Okay, first off, this blurb on Goodreads gives away way too much of the plot.  I actually deleted some of it because I felt that it was way too spoiler-y, especially for some pivotal events at the end of the book  And even for things that aren't huge spoilers or are things you can guess pretty quickly, it kind of takes away from any suspense whenever you read the details before you've even opened the book.  So, just a warning, if you check out the book's page on Goodreads (or any other place that offers up the "official" summary), you may want to scroll past.

This book had a ton of promise.  I loved the premise of a modern day spin on the Frankenstein story, and thought it would be interesting to see what adaptations would be made to fit it in a contemporary setting.  The beginning and ending of this book were great -- the beginning was very moody and atmospheric as you meet Emma, still grief-stricken over Daniel's death.  It raises a lot of questions about who these people are, what happened, etc.  The ending is action-packed and very quickly paced.  Some of those scenes are truly tense and gory and everything you'd want out of a Frankenstein adaptation. Like, I am not squeamish and even I cringed at a few of the things that happened.

It's the middle part that just dragged.  There are long stretches where nothing important happens.  Emma pines over Alex and pines over Daniel and tries to make people think she isn't pining over Alex.  While I appreciated that all the time Emma and Alex spend getting to know each other helps even out their insta-love connection, it made for a pretty boring read.  (There's got to be a happy medium between Insta-Love and the tedium of watching bland people fall for each other for hundreds of pages.)  I had to put this book down for a little while because I needed to make a few deadlines for blog tour posts, and when I came back to the book, I'd mostly forgotten what had happened and what I was supposed to care about.

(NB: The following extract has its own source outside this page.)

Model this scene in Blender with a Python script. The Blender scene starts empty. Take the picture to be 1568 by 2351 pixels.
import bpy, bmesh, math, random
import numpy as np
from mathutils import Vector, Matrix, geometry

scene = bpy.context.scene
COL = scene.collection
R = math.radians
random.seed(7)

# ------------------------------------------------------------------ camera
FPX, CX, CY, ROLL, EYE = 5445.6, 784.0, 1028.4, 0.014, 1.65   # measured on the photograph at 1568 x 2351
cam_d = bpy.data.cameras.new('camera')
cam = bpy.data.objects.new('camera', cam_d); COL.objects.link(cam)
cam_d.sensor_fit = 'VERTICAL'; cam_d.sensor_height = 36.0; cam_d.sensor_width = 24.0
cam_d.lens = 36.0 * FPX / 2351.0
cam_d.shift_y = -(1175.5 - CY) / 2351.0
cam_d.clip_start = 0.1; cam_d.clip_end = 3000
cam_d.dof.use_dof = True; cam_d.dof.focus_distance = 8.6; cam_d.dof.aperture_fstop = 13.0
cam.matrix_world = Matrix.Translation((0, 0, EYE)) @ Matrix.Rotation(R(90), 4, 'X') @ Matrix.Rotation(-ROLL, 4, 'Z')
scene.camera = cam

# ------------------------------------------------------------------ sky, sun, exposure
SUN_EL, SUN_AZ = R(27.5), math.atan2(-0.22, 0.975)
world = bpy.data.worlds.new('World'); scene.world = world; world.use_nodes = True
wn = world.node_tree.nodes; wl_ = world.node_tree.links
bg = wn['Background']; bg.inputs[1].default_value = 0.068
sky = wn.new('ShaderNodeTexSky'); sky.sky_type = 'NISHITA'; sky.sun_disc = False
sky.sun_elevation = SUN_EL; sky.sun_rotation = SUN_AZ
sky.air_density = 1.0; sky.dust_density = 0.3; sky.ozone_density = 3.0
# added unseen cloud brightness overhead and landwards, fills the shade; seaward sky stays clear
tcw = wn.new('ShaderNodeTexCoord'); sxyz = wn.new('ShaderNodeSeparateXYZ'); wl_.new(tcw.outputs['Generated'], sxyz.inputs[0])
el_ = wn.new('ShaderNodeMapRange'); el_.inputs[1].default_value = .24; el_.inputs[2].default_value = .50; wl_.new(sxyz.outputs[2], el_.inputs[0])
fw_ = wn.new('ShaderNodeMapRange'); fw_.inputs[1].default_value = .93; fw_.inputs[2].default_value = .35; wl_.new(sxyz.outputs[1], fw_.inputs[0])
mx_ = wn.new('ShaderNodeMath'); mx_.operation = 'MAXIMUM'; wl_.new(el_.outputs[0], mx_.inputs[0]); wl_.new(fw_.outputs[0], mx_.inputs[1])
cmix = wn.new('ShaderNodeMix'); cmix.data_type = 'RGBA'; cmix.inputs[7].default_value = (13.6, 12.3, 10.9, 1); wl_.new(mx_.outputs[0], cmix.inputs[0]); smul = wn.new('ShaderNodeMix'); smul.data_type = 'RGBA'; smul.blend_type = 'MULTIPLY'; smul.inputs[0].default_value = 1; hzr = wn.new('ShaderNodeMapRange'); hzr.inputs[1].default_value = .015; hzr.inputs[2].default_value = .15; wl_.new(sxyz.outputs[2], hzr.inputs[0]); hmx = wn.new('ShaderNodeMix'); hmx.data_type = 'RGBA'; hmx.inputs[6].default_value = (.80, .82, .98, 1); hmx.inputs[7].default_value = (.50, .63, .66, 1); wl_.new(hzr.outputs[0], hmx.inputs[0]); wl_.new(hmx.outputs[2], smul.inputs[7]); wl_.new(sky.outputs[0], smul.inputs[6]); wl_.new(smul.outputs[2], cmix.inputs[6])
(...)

Emma's mom also bothered me.  I shouldn't complain too much about a book where both parents are present and not dead or zombies or aliens or otherwise disinvolved in their kid's life. But she would swing between being loving and concerned about Emma--who's experienced some pretty horrible things and still has come out relatively okay--and being so overprotective as to be downright mean to Alex's face when they meet.  I understand a bit why she'd be reluctant to accept Alex, given his status as "mysterious new boy" but we're never given any inclination that Emma's the sort who's been untrustworthy in the past.  It just felt a little cheap and unnecessary to have her mom be so antagonistic without much evidence as to why she'd be that way.

In general, I feel like a lot of stuff was told to the reader rather than being shown.  The story starts with Daniel already being dead and I feel like we never got a clear picture of how he died; Emma's narration just seemed to assume that we already knew.  The summary talks about this string of mysterious deaths, but it's only barely touched on for the majority of the story.  Some characters never get clear motivations for their actions.  One of the villains only gets the barest hint of reasoning as to why they acted the way they did, and that's not enough to explain it.  Things just happen a lot. There's a tense, scary climax, and then things are just ... magically okay.  Because they just are.  Because that's the way people think that YA books are supposed to work.

I'd recommend this book to someone looking for a YA romance with a dash of paranormal-ness and horror (rather than the other way around, which is what I expected).  There are some depictions of fighting and bullying, as well as sexual situations and innuendo.

1 comment:

  1. I always appreciate the honest reviews because there are a lot that just make it seem like the book is great even when they might not really think that. I loved Mary Shelly's Frankenstein, and I still think this one sounds interesting so I'm sure I will still pick this up eventually. Again, thank you for the honest review!